Sunday, February 14, 2016

California: San Francisco fatal dog mauling conviction upheld

CALIFORNIA -- Despite legal flaws in a 2002 trial, a federal appeals court this week upheld the second-degree murder conviction of a San Francisco woman whose two Presa Canario dogs fatally mauled a Saint Mary’s College women’s lacrosse coach in their apartment building.

In a three-page order, a unanimous 9th U.S. Circuit Court of Appeals panel rejected Marjorie Knoller’s latest attempt to overturn her unique second-degree murder conviction for the 2001 death of her neighbor, 33-year-old Diane Whipple, who was attacked by two dogs named Bane and Hera.


Knoller’s lawyers had urged the appeals court to overturn the conviction, arguing that the prosecutor committed misconduct during closing arguments and the judge improperly threatened Knoller’s trial lawyer with jail if she continued to raise objections. The 9th Circuit agreed that the trial was problematic, but that the mistakes did not tarnish the verdict.

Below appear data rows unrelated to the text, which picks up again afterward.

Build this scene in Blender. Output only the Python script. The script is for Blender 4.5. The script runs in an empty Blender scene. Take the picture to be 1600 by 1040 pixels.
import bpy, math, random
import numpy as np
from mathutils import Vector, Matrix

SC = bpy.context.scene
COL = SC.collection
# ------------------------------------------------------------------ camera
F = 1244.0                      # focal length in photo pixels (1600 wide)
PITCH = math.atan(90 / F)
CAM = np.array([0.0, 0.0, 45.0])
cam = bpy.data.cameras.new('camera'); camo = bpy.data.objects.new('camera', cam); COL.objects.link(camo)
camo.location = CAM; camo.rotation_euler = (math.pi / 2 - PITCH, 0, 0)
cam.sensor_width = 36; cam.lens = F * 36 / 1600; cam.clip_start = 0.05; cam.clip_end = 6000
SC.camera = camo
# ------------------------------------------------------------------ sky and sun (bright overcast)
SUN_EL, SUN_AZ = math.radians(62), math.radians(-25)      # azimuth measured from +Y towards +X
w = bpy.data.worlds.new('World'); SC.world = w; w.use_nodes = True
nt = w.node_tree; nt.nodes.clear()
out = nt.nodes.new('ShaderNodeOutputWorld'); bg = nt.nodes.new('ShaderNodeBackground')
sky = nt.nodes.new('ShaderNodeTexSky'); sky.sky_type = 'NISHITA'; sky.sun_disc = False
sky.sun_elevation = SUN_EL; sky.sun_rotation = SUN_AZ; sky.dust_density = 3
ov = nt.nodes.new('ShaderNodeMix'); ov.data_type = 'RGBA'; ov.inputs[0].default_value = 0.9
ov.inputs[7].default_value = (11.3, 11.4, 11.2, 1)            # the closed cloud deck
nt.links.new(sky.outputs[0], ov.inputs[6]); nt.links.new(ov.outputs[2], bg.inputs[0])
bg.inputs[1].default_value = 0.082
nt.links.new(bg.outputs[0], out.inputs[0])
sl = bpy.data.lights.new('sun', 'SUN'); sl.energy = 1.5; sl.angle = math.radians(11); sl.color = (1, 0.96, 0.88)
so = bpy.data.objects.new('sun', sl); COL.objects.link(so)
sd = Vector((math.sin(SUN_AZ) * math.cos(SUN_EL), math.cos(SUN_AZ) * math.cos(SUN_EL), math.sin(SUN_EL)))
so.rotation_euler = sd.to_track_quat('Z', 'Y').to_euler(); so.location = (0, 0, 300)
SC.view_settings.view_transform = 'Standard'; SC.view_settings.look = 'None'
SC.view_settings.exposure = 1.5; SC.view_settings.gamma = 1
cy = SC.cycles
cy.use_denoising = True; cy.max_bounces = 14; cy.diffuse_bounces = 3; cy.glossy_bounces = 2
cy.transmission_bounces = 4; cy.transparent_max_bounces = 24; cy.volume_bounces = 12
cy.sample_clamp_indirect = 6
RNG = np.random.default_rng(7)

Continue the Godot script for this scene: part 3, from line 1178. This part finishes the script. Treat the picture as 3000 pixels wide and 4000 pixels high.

“Undoubtedly, the trial judge’s threat of incarceration for further objection, coupled with the prosecutor’s inappropriate argument, rose to the level of constitutional error,” the 9th Circuit wrote. “However, Knoller has not established ‘actual prejudice or that no fairminded jurist could agree with the state courts’ (application of the law to her case).”

Dennis Riordan, Knoller’s lawyer, said Friday he will pursue further appeals on her behalf. Knoller can ask the 9th Circuit to rehear the case with an 11-judge panel, or appeal to the U.S. Supreme Court.


Knoller is serving a 15-years-to-life term in state prison. Her appeal centers on several key issues, including the claim the trial judge muzzled her defense lawyer and then allowed the prosecutor to inflame the jury in closing arguments with remarks ordinarily barred from trials.

“There has never been a weaker murder case (of this kind) prosecuted in this state,” Knoller’s lawyers told the 9th Circuit in court papers.

The appeal revisited one of the most notorious incidents in recent Northern California history. Knoller’s trial, along with that of her husband and fellow lawyer Robert Noel, was moved to Los Angeles because of the extensive pretrial publicity.


Knoller and Noel were prosecuted because they failed to take steps to prevent the dogs’ attack on Whipple in the hallway of their apartment building, where she ultimately bled to death from dozens of wounds. Noel, convicted of involuntary manslaughter, served his prison time and has already been released on parole.

But Knoller bore the brunt of the charges, blamed for failing to muzzle the dogs — which the couple was taking care of for two former clients imprisoned at Pelican Bay State Prison — despite knowing of their potential dangerousness when she took them out in the apartment building.

When Knoller was sentenced, a San Francisco judge noted her lack of remorse and failure to take action while Whipple was under attack as reasons for the potential life prison term.

Sharon Smith, Whipple’s partner, successfully sued Knoller and Noel after the criminal trial, securing $1.5 million in damages.


In particular, the legal argument relies on the fact the trial judge eventually warned Knoller’s lawyer she could no longer object to concerns about the prosecutor’s arguments, even threatening her with jail, and then allowed then-San Francisco prosecutor James Hammer to ask the jury to imagine Whipple’s death, “to re-create Diane’s Whipple’s time in the hallway.”

The California attorney general’s office, which defended the conviction, argued there were no trial errors that improperly influenced the jury’s verdict. “The error was harmless under the circumstances and in light of the strong evidence of guilt,” the state’s lawyers told the 9th Circuit.

(Santa Cruz Sentinel - ‎Feb 5, 2016)

1 comment:

  1. I have read a lot of true crime and this the most bizarre story I have read.